**DATA EXCERPT:**
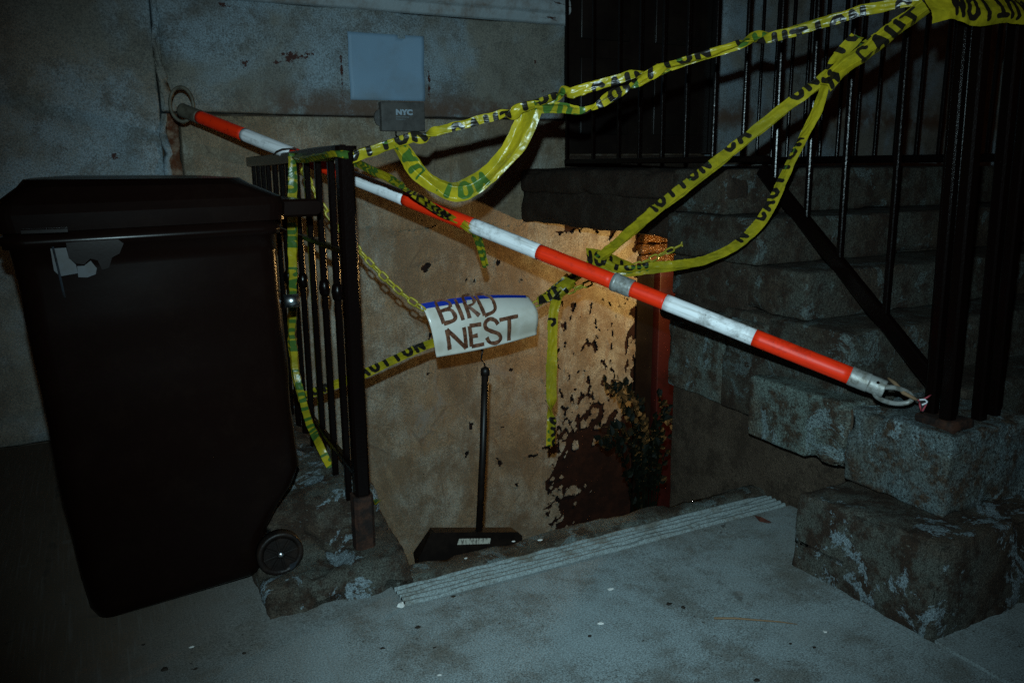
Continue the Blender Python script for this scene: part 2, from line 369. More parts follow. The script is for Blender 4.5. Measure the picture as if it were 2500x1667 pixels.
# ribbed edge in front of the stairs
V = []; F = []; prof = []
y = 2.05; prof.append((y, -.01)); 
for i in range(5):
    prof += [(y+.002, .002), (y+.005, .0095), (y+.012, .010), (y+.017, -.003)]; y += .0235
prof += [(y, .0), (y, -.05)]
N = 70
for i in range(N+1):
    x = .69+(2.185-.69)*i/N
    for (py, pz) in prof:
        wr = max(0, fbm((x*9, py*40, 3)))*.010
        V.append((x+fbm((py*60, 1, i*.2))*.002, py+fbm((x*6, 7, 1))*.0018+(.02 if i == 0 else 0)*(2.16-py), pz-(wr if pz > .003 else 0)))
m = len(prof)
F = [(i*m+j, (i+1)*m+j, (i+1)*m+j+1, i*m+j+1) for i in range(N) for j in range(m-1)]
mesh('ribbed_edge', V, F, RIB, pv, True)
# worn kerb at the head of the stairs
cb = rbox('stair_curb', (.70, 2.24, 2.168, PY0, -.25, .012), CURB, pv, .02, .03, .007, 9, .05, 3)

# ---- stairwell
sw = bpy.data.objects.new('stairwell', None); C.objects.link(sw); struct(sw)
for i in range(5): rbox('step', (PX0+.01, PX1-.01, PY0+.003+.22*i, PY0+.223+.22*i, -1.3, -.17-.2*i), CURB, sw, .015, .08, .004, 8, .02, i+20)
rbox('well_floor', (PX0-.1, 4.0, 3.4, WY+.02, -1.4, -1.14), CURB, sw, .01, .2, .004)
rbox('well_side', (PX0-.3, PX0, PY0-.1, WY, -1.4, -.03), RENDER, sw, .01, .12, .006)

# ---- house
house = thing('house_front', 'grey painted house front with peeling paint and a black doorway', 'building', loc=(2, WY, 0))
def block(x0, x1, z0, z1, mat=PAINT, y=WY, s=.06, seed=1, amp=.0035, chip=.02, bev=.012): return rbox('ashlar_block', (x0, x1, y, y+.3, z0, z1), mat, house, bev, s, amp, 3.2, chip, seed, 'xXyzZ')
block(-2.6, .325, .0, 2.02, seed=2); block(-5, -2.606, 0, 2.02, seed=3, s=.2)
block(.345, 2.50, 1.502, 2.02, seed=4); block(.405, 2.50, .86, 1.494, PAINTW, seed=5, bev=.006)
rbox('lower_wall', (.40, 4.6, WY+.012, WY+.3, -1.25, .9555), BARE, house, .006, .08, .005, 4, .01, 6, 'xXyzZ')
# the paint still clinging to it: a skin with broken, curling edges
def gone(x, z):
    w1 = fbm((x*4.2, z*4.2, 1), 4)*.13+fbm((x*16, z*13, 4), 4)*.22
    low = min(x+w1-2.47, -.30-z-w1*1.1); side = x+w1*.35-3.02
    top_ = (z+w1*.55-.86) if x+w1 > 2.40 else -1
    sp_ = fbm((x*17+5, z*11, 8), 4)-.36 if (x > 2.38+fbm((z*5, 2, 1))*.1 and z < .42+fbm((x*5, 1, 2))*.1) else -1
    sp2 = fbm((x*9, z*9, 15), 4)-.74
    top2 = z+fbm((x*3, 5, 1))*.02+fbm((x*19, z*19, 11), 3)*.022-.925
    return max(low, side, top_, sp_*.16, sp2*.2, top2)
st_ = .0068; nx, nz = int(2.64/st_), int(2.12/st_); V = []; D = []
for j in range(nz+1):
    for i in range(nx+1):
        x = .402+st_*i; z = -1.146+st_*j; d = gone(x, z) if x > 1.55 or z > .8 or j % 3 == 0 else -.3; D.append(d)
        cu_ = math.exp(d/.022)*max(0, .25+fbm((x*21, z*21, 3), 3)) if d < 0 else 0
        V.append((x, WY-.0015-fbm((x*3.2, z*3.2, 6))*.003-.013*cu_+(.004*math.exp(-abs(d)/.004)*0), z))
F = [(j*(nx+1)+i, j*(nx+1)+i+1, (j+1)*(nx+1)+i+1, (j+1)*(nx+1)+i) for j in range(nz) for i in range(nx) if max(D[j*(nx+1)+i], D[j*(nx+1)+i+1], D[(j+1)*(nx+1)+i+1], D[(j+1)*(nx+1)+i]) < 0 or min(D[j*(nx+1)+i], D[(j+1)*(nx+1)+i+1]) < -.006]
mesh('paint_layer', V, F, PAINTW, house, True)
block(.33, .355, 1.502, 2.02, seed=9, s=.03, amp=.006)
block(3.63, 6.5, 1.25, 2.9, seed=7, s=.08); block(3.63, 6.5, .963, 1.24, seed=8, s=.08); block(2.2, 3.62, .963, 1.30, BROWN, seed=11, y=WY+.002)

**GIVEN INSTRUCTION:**
From the first line above through the line containing "pv, .02, .03, .007, 9, .05, 3)", copy everything exactly, without the pictures.

**ANSWER TO THE EXERCISE:**
Continue the Blender Python script for this scene: part 2, from line 369. More parts follow. The script is for Blender 4.5. Measure the picture as if it were 2500x1667 pixels.
# ribbed edge in front of the stairs
V = []; F = []; prof = []
y = 2.05; prof.append((y, -.01)); 
for i in range(5):
    prof += [(y+.002, .002), (y+.005, .0095), (y+.012, .010), (y+.017, -.003)]; y += .0235
prof += [(y, .0), (y, -.05)]
N = 70
for i in range(N+1):
    x = .69+(2.185-.69)*i/N
    for (py, pz) in prof:
        wr = max(0, fbm((x*9, py*40, 3)))*.010
        V.append((x+fbm((py*60, 1, i*.2))*.002, py+fbm((x*6, 7, 1))*.0018+(.02 if i == 0 else 0)*(2.16-py), pz-(wr if pz > .003 else 0)))
m = len(prof)
F = [(i*m+j, (i+1)*m+j, (i+1)*m+j+1, i*m+j+1) for i in range(N) for j in range(m-1)]
mesh('ribbed_edge', V, F, RIB, pv, True)
# worn kerb at the head of the stairs
cb = rbox('stair_curb', (.70, 2.24, 2.168, PY0, -.25, .012), CURB, pv, .02, .03, .007, 9, .05, 3)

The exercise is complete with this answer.